A new survey by the Simmons School of Management, where the academic program focuses on women and leadership, appears to rebut such myths. Forty-five percent of the 571 businesswomen surveyed said they aspire to the highest leadership positions in their organizations. Even more, 56 percent, under age 34 do.

''The myth is that women don't want to go to the top either because they don't want power or they don't want to give up what they have to give up in their personal lives to do that," said Deborah Merrill-Sands, associate dean at Simmons. That is not supported by her survey's findings, she said.

''The women who aspire to the highest-level positions see those jobs as giving them a platform to fulfill the other goals important to them," which are ''giving back to their communities, making a difference in the world, and helping others, " she said.

The study will be released at Simmons's annual Women's Leadership Conference in May. A majority of the women surveyed nationwide were middle or senior managers, with an average of 21 years of work experience. Many were employed by companies with 20,000 employees or more.

Merrill-Sands said society's views about businesswomen and power derive from a strong perception that leadership is a masculine trait. She cited an article that appeared last fall in Fortune magazine as the latest to suggest that women must choose between success and family -- despite research showing that women at the top have more children and are more involved in their communities than are women in the middle ranks, she said.

Academic research also has found that women score higher than men in performance evaluations. But when bosses, peers, and counterparts are asked who has ''potential to be leaders, men get rated higher than women," she said.
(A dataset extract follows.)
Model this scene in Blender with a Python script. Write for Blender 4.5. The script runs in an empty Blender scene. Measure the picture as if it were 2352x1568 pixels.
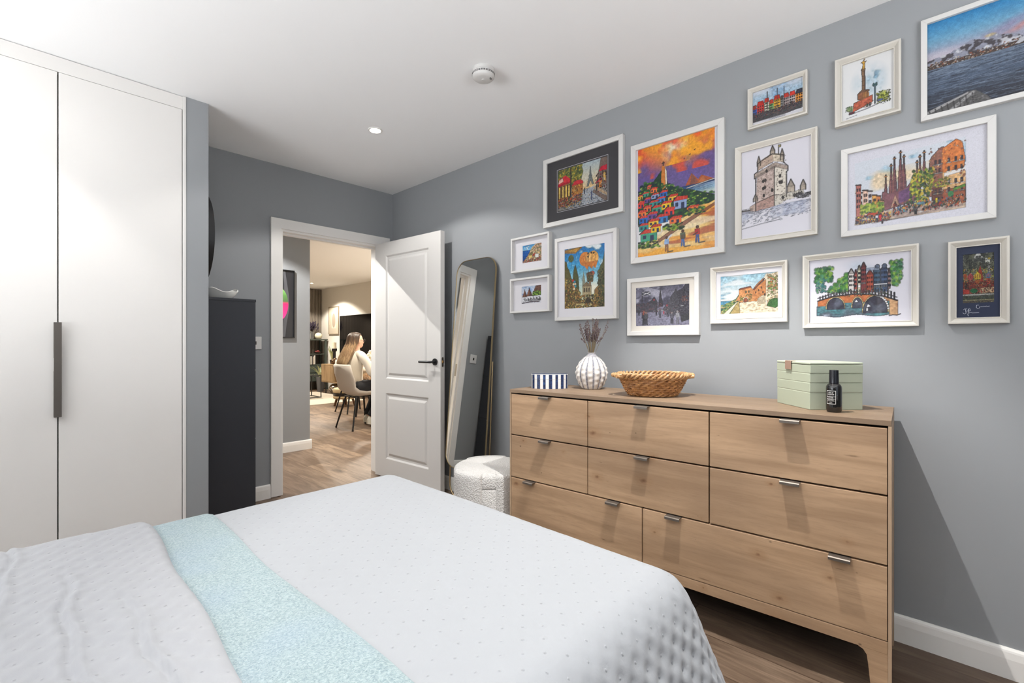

Other findings in her study include:

Seventy-five percent of the women surveyed said being an ''influential leader" was important in their choice of a job.

Only 27 percent said being ''in charge of others" is important; half said making a lot of money is important.

Seventy percent said they do not have an equal chance, compared with men, of making it to the highest levels of their organizations, and 89 percent believe they must adjust their styles in order to advance at work.